─── Available data ───
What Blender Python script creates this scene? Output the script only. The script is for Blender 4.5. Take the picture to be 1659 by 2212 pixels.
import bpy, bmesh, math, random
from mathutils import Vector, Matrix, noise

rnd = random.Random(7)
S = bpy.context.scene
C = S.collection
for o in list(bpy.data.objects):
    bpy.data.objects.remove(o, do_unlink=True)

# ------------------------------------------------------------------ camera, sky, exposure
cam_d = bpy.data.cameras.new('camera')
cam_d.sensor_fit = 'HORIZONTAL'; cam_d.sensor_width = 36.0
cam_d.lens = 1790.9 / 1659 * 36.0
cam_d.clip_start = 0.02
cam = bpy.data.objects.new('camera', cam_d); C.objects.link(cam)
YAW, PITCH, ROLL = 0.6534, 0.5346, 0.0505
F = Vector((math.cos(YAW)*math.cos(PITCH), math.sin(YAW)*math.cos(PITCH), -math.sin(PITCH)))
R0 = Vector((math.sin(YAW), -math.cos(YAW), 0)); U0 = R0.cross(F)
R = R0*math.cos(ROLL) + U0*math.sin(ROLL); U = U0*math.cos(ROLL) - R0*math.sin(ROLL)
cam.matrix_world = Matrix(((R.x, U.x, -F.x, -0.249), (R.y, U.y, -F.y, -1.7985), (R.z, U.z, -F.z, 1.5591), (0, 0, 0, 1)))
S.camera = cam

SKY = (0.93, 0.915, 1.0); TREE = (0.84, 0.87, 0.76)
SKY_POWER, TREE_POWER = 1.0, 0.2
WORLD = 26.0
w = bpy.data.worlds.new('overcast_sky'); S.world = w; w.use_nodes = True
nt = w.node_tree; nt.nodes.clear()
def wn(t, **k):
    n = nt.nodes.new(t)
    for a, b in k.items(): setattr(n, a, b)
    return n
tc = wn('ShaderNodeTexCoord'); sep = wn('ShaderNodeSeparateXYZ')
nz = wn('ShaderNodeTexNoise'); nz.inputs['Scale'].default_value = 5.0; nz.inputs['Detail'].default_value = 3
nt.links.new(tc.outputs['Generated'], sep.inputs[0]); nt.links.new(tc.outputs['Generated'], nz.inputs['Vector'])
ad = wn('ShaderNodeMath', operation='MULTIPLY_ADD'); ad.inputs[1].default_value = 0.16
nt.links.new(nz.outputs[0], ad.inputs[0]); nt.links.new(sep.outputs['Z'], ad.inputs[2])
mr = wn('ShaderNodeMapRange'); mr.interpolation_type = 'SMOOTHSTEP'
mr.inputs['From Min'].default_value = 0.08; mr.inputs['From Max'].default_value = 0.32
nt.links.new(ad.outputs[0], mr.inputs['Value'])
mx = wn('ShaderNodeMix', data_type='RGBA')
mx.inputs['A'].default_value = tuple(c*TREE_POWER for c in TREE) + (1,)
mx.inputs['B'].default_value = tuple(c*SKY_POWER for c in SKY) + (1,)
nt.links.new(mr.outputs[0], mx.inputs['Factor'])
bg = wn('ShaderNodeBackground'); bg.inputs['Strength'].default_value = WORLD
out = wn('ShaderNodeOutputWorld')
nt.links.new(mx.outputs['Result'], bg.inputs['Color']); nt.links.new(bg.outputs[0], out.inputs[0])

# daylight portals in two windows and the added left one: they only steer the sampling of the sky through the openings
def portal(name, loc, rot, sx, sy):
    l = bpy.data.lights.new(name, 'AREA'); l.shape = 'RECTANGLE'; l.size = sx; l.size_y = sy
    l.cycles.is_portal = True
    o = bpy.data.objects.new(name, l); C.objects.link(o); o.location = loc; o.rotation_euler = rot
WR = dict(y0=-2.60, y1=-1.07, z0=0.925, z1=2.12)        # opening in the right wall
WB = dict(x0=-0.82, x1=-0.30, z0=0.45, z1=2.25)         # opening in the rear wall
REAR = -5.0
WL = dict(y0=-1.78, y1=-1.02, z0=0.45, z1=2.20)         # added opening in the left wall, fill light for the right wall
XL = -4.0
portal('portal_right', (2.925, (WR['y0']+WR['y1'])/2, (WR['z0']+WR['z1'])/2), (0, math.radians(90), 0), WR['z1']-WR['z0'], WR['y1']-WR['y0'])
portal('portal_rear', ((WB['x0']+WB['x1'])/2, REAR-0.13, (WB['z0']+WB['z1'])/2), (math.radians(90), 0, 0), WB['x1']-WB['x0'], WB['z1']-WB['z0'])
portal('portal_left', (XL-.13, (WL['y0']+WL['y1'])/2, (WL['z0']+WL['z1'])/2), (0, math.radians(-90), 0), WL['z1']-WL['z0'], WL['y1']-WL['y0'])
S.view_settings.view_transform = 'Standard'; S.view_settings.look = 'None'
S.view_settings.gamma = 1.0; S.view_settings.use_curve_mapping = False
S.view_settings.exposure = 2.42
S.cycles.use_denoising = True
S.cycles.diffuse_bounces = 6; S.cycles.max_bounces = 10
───
● **Task to complete**: Write out the material from the first line to the last, exactly.

● **Answer for the task**:
What Blender Python script creates this scene? Output the script only. The script is for Blender 4.5. Take the picture to be 1659 by 2212 pixels.
import bpy, bmesh, math, random
from mathutils import Vector, Matrix, noise

rnd = random.Random(7)
S = bpy.context.scene
C = S.collection
for o in list(bpy.data.objects):
    bpy.data.objects.remove(o, do_unlink=True)

# ------------------------------------------------------------------ camera, sky, exposure
cam_d = bpy.data.cameras.new('camera')
cam_d.sensor_fit = 'HORIZONTAL'; cam_d.sensor_width = 36.0
cam_d.lens = 1790.9 / 1659 * 36.0
cam_d.clip_start = 0.02
cam = bpy.data.objects.new('camera', cam_d); C.objects.link(cam)
YAW, PITCH, ROLL = 0.6534, 0.5346, 0.0505
F = Vector((math.cos(YAW)*math.cos(PITCH), math.sin(YAW)*math.cos(PITCH), -math.sin(PITCH)))
R0 = Vector((math.sin(YAW), -math.cos(YAW), 0)); U0 = R0.cross(F)
R = R0*math.cos(ROLL) + U0*math.sin(ROLL); U = U0*math.cos(ROLL) - R0*math.sin(ROLL)
cam.matrix_world = Matrix(((R.x, U.x, -F.x, -0.249), (R.y, U.y, -F.y, -1.7985), (R.z, U.z, -F.z, 1.5591), (0, 0, 0, 1)))
S.camera = cam

SKY = (0.93, 0.915, 1.0); TREE = (0.84, 0.87, 0.76)
SKY_POWER, TREE_POWER = 1.0, 0.2
WORLD = 26.0
w = bpy.data.worlds.new('overcast_sky'); S.world = w; w.use_nodes = True
nt = w.node_tree; nt.nodes.clear()
def wn(t, **k):
    n = nt.nodes.new(t)
    for a, b in k.items(): setattr(n, a, b)
    return n
tc = wn('ShaderNodeTexCoord'); sep = wn('ShaderNodeSeparateXYZ')
nz = wn('ShaderNodeTexNoise'); nz.inputs['Scale'].default_value = 5.0; nz.inputs['Detail'].default_value = 3
nt.links.new(tc.outputs['Generated'], sep.inputs[0]); nt.links.new(tc.outputs['Generated'], nz.inputs['Vector'])
ad = wn('ShaderNodeMath', operation='MULTIPLY_ADD'); ad.inputs[1].default_value = 0.16
nt.links.new(nz.outputs[0], ad.inputs[0]); nt.links.new(sep.outputs['Z'], ad.inputs[2])
mr = wn('ShaderNodeMapRange'); mr.interpolation_type = 'SMOOTHSTEP'
mr.inputs['From Min'].default_value = 0.08; mr.inputs['From Max'].default_value = 0.32
nt.links.new(ad.outputs[0], mr.inputs['Value'])
mx = wn('ShaderNodeMix', data_type='RGBA')
mx.inputs['A'].default_value = tuple(c*TREE_POWER for c in TREE) + (1,)
mx.inputs['B'].default_value = tuple(c*SKY_POWER for c in SKY) + (1,)
nt.links.new(mr.outputs[0], mx.inputs['Factor'])
bg = wn('ShaderNodeBackground'); bg.inputs['Strength'].default_value = WORLD
out = wn('ShaderNodeOutputWorld')
nt.links.new(mx.outputs['Result'], bg.inputs['Color']); nt.links.new(bg.outputs[0], out.inputs[0])

# daylight portals in two windows and the added left one: they only steer the sampling of the sky through the openings
def portal(name, loc, rot, sx, sy):
    l = bpy.data.lights.new(name, 'AREA'); l.shape = 'RECTANGLE'; l.size = sx; l.size_y = sy
    l.cycles.is_portal = True
    o = bpy.data.objects.new(name, l); C.objects.link(o); o.location = loc; o.rotation_euler = rot
WR = dict(y0=-2.60, y1=-1.07, z0=0.925, z1=2.12)        # opening in the right wall
WB = dict(x0=-0.82, x1=-0.30, z0=0.45, z1=2.25)         # opening in the rear wall
REAR = -5.0
WL = dict(y0=-1.78, y1=-1.02, z0=0.45, z1=2.20)         # added opening in the left wall, fill light for the right wall
XL = -4.0
portal('portal_right', (2.925, (WR['y0']+WR['y1'])/2, (WR['z0']+WR['z1'])/2), (0, math.radians(90), 0), WR['z1']-WR['z0'], WR['y1']-WR['y0'])
portal('portal_rear', ((WB['x0']+WB['x1'])/2, REAR-0.13, (WB['z0']+WB['z1'])/2), (math.radians(90), 0, 0), WB['x1']-WB['x0'], WB['z1']-WB['z0'])
portal('portal_left', (XL-.13, (WL['y0']+WL['y1'])/2, (WL['z0']+WL['z1'])/2), (0, math.radians(-90), 0), WL['z1']-WL['z0'], WL['y1']-WL['y0'])
S.view_settings.view_transform = 'Standard'; S.view_settings.look = 'None'
S.view_settings.gamma = 1.0; S.view_settings.use_curve_mapping = False
S.view_settings.exposure = 2.42
S.cycles.use_denoising = True
S.cycles.diffuse_bounces = 6; S.cycles.max_bounces = 10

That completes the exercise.